§ Objective
Only the lines from the start of the data to the line containing "struct(b.build('trim_3', dark), 'ridge", both included, should be output, exactly and without pictures.

§ Dataset section
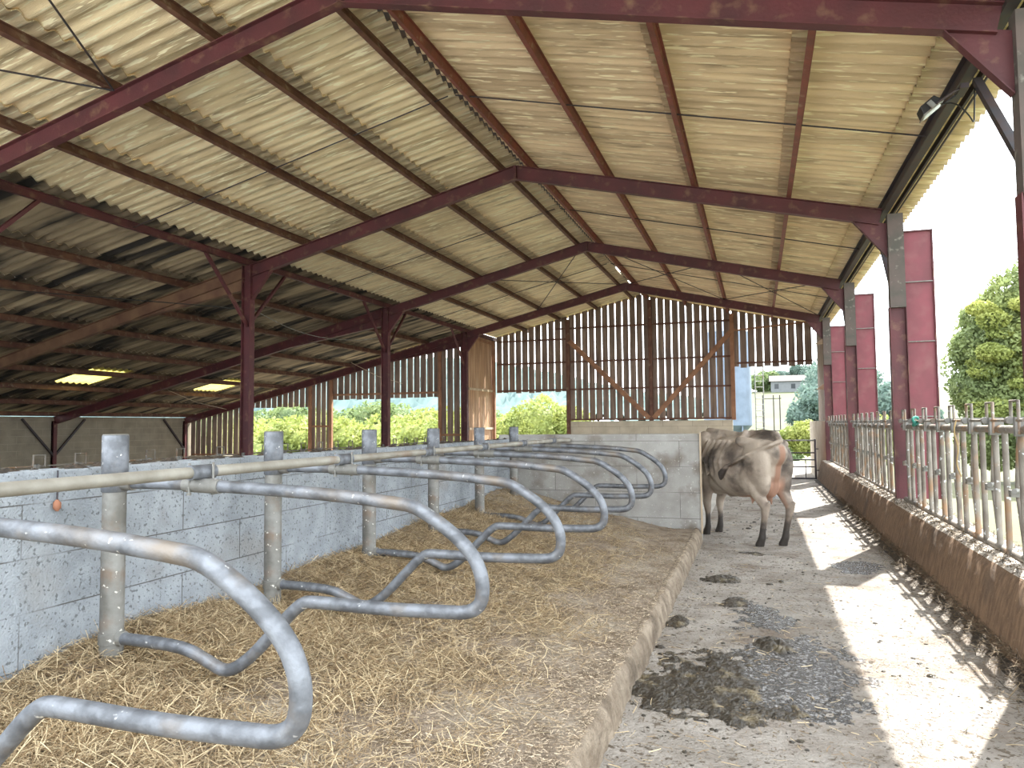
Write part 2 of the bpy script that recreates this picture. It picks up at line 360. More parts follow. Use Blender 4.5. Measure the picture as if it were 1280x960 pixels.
# ridge caps, dark colour standing in for ridge shade; gaps left for daylight
b = MB()
for a, c in ((Y0R, 19.3), (20.0, 21.3), (22.1, y1m)):
    for s in (-1, 1): b.bar((XA+s*.12, a, ZSH+.055-.12*SL), (XA+s*.12, c, ZSH+.055-.12*SL), .28, .012, (s*SL,0,1))
struct(b.build('trim_3', dark), 'ridge capping, coloured dark as the shaded ridge gap')

# ------------------------------------------------------------------ steel frames
def gusset(b, x, z, s, y):      # triangular haunch plate in the frame plane
    b.prism([(x,z+.02),(x+s*.42,z+.02-.42*SL*(1 if s*(x-XA)>0 else -1)),(x,z-.42)], 'y', y-.006, y+.006)
names = ['', 'nearest the viewer', 'rising through the middle of the roof', 'standing second from the gable', 'standing nearest the slatted gable']
hsec = .21
for k, y in enumerate(F):
    if k == 0: continue
    t = thing('portal_frame', (XA, y, 0), 'dark red steel portal frame '+names[k], 'frame', 'steel portal frames of the barn')
    mid = hsec/2
    for s, xe in ((-1, XL), (1, XR)):
        e = (xe+.05*(-s), y, zr(xe, ZRB)+mid); MB().ibeam((XA, y, ZRB+mid), e, .10, hsec, (0,0,1)).build('rafter', red, t)
    b = MB(); b.prism([(XA-.02,ZRB),(XA+.02,ZRB),(XA+.02,ZRT),(XA-.02,ZRT)], 'y', y-.05, y+.05); b.build('apex_plate', red, t)
    # lean-to rafter, deeper near the column
    ze = zr(XO, ZRB); zc = zr(XL, ZRB)
    b = MB(); x1 = XL-.09; x2 = XL-2.6
    b.ibeam((x1, y, zr(x1,ZRB)+mid), (XO, y, ze+mid), .10, hsec)
    b.prism([(x1, zr(x1,ZRB)), (x1, zr(x1,ZRB)-.20), (x2, zr(x2,ZRB)-.005), (x2, zr(x2,ZRB))], 'y', y-.004, y+.004)
    b.bar((x1, y, zr(x1,ZRB)-.20), (x2, y, zr(x2,ZRB)-.006), .10, .01)
    b.build('lean_to_rafter', red if k != 2 else M_('brown_lit_dusty_steel', (.22,.125,.07), .75, var=(.13,.06,.04), scale=3), t)  # brown-lit tone put into this rafter's colour, along with tan dust
    MB().ibeam((XL, y, -.05), (XL, y, zr(XL,ZRT)), .13, .18, (1,0,0)).build('column', red, t)
    MB().ibeam((XR+.11, y, -.0), (XR+.11, y, 2.98), .13, .20, (1,0,0)).build('column', red, t)
    b = MB(); b.box(XR+.02, XR+.205, y-.075, y+.06, 2.97, 4.20)
    b.build('column_casing', M_('mossy_grey_casing', (.115,.088,.08), .85, var=(.075,.07,.06), scale=5, stain=(.25,.23,.20), stscale=12, stthr=(.60,.74)) if k == 1 else bpy.data.materials['mossy_grey_casing'], t)
    MB().ibeam((XO, y, -.3), (XO, y, ze+.1), .10, .12, (1,0,0)).build('column', red, t)
    b = MB(); gusset(b, XR+.02, zr(XR,ZRB), -1, y); b.bar((XR-.40, y, zr(XR,ZRB)+.10), (XR+.01, y, zr(XR,ZRB)-.42), .08, .008); b.build('haunch', red, t)
    b = MB(); gusset(b, XL+.09, zr(XL,ZRB)+.02, 1, y); b.bar((XL+.50, y, zr(XL,ZRB)+.12), (XL+.09, y, zr(XL,ZRB)-.40), .08, .008); b.build('haunch', red, t)
    MB().box(XL-.13, XL+.13, y-.13, y+.13, -.06, -.03).build('base_plate', red, t)
    MB().bar((XR+.08, y, 3.12), (XR+.08, y+1.05, 4.22), .05, .06, (1,0,0)).build('knee_brace', dark, t)
    for s in (-1, 1):
        if k == 4 and s == 1: continue
        MB().bar((XL, y, 3.25), (XL, y+s*1.05, zr(XL,ZRT)+.01), .045, .05, (1,0,0)).build('knee_brace', red, t)
        MB().bar((XO+.02, y, .72), (XO+.02, y+s*.98, zr(XO,ZRT)-.06), .05, .055, (1,0,0)).build('knee_brace', dark, t)
# red plates beside the lane columns
for k, lab in ((2,'tall faded red steel plate beside the nearest standing column, in front of the big tree'), (3,'tall faded red steel plate, the middle of three behind the columns'), (4,'tall faded red steel plate closest to the gate')):
    y = F[k]; t = thing('steel_plate', (2.03, y+.06, .5), lab, 'steel plate', 'red plates outside the lane columns')
    bx(1.87, 2.21, y+.05, y+.075, .5, 3.98).build('plate', red_panel, t)
    b = MB(); b.box(2.20, 2.215, y+.02, y+.12, .5, 3.98); b.box(1.865, 1.88, y+.02, y+.12, .5, 3.98); b.box(1.87,2.21,y+.02,y+.12,3.965,3.98); b.build('edge_flange', red, t)
    for z in (1.55, 2.52, 3.30): bx(1.88, 2.20, y+.028, y+.05, z, z+.012).build('stiffener', galvold, t)

# ------------------------------------------------------------------ purlins
def purlin(x, y0, y1, m, lab, grp, hh=.115, ww=.055):
    zc = zr(x, ZRT)+hh/2+.002
    b = MB(); s = (1 if x > XA else -1)
    b.ibeam((x, y0, zc-.0), (x, y1, zc), ww, hh, (s*SL, 0, 1), .009, .007)
    return tag(b.build('purlin', m), lab, 'purlin', grp)
ordn = ['first', 'second', 'third', 'fourth', 'fifth', 'sixth', 'seventh', 'lowest']
for i, x in enumerate(PL): purlin(x, Y0R, y1m-.2, rust, 'brown steel purlin over the straw bed, %s down from the ridge' % ordn[i], 'purlins over the straw bed')
for i, x in enumerate(PR): purlin(x, Y0R, y1m-.2, redpur, 'reddish steel purlin over the cow lane, %s down from the ridge' % ordn[i], 'purlins over the cow lane')
for i, x in enumerate(PO): purlin(x, Y0R, YLG+.1, rust if i not in (2,) else rust, 'brown steel purlin under the sooty lean-to roof, %s down from the column row' % ordn[i], 'purlins under the lean-to roof')
b = MB().ibeam((XL, Y0R, zr(XL,ZRT)+.06), (XL, y1m-.2, zr(XL,ZRT)+.06), .06, .11); tag(b.build('valley_beam', red), 'dark red beam running along the tops of the inner columns', 'beam')
b = MB().ibeam((XR+.01, Y0R, zr(XR,ZRT)+.03), (XR+.01, y1m-.2, zr(XR,ZRT)+.03), .08, .16); tag(b.build('eave_beam', dark), 'dark beam along the lane-side eave that carries the floodlight', 'beam')
b = MB().bar((XR+.135, Y0R, 4.29), (XR+.135, y1m-.2, 4.29), .022, .07); b.tube([(XR+.165, Y0R, 4.25), (XR+.165, y1m-.2, 4.25)], .010, 8)
tag(b.build('eave_rail', dark), 'thin dark rail with pipe running outside the lane-side eave beam', 'rail')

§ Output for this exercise
Write part 2 of the bpy script that recreates this picture. It picks up at line 360. More parts follow. Use Blender 4.5. Measure the picture as if it were 1280x960 pixels.
# ridge caps, dark colour standing in for ridge shade; gaps left for daylight
b = MB()
for a, c in ((Y0R, 19.3), (20.0, 21.3), (22.1, y1m)):
    for s in (-1, 1): b.bar((XA+s*.12, a, ZSH+.055-.12*SL), (XA+s*.12, c, ZSH+.055-.12*SL), .28, .012, (s*SL,0,1))
struct(b.build('trim_3', dark), 'ridge capping, coloured dark as the shaded ridge gap')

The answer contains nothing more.